Casa Paulo comemora 90 anos
Rogério Verzignasse
Nos fundos do imóvel, a oficina preserva bancadas pesadas, treliças imensas e fiação antiga. Em trechos sem o velho revestimento, aparecem os tijolos imensos da parede, assentados há quase um século. Ali, entre molduras, vidros amontoados e muita poeira, dois funcionários operam serra e esmeril. “Coca” e “Didi”, como são conhecidos os quarentões Humberto Oliveira e Valdemir Tibúrcio, aprenderam o ofício ainda meninos. Hoje, ainda são os quadristas da tradicional Casa Paulo, fundada há 90 anos na Rua Ernesto Kuhlmann, ali pertinho do Mercadão, pelo imigrante checo Frederich Pavlú.
No começo, aquele era um ponto de encontro para artistas renomados. Gente da alta sociedade. Com o tempo, o estabelecimento foi engolido pela metrópole. Precisou mudar para atender um público consumidor com dinheiro contado no bolso. Administrada pela quarta geração da família, a empresa (ainda cultuada por clientes antigos e refinados) hoje recebe a massa que procura por objetos de decoração de preços acessíveis. Gravuras, espelhos, reproduções e figuras de santos garantem o faturamento. As molduras, antes compradas só por amantes de pinturas e decoradores, hoje também servem para enquadrar diplomas, fotos de família e de times de futebol.

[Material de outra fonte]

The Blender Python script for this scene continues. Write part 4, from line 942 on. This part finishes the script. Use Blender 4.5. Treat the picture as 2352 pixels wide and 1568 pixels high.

O diretor atual é Hans Pavlú Neto, de 30 anos. Administrador de empresas com formação no Exterior, ele teve tudo para fazer carreira profissional de sucesso. Como o irmão mais novo, Franz, engenheiro agrônomo em São Paulo. Ou como a irmã Marcela, dona de uma escola de Educação Infantil no bairro Chácaras Primavera. Hans, ao contrário, optou por preservar a história da família. O avô, beirando os 90 anos, ainda aparece às vezes. Chega pilotando a possante moto BMW, de capacete e macacão de couro, deixando a clientela de queixo caído. Mas seu pai, depois de décadas atrás do balcão, se foi deste mundo. Hans Pavlú Filho morreu em 2005.
Naquele momento de dor, muita gente achou que a Casa Paulo fecharia as portas. A própria viúva, Angélica, achava que Hans Neto, muito jovem, não teria coragem para tocar o negócio. Mesmo porque a loja, rodeada de carrioleiros e camelôs, corria o risco de perder os velhos clientes, exigentes, elegantes. Pois ela teve de dar o braço a torcer. Com a morte de Hans Filho, “Netão” abraçou a missão de modernizar a loja e garantir o faturamento. Claro, nos últimos quatro anos, o jovem trabalhou muito e ficou de cabelos brancos. Mas, em compensação, revitalizou a Casa Paulo.
Primeiro, em um cômodo anexo à loja, funciona uma escola de pintura. O ateliê é lotado. Alunos de todas as idades e classes sociais. O antigo espaço de exposição virou área para o estacionamento de veículos. Foi a maneira encontrada de oferecer comodidade à clientela que não tinha mais onde parar o carro na estreita e movimentada Ernestro Kuhlmann. O galpão dos fundos, 400 metros quadrados que servem de oficina, passa por reformas, que prometem destacar detalhes arquitetônicos e ornamentais.
Quem entra na loja e passa um tempo escolhendo as gravuras, já curte o prazer de estar rodeado por peças dignas de museu. A escrivaninha, o telefone de época, a pesada máquina de escrever, o relógio alemão na parede, cristaleiras requintadas. O acervo original da Casa Paulo, nos tempos do fundador Frederich, foi preservado por Hans, Hans Filho e Hans Neto. Ah, e a linhagem não está no fim. Todo orgulhoso, Netão acaba de ser pai. No dia 17 de julho, nasceu o pimpolho Matheus, que promete ser o diretor de quinta geração. Ah, lógico. O papai sabe que está completamente fora de moda escolher profissão para o filho. Mas, oras, se o garoto quiser manter a tradição no futuro, terá o maior apoio. “Quando a família está envolvida com um projeto, manter uma tradição é um prazer imenso”, diz.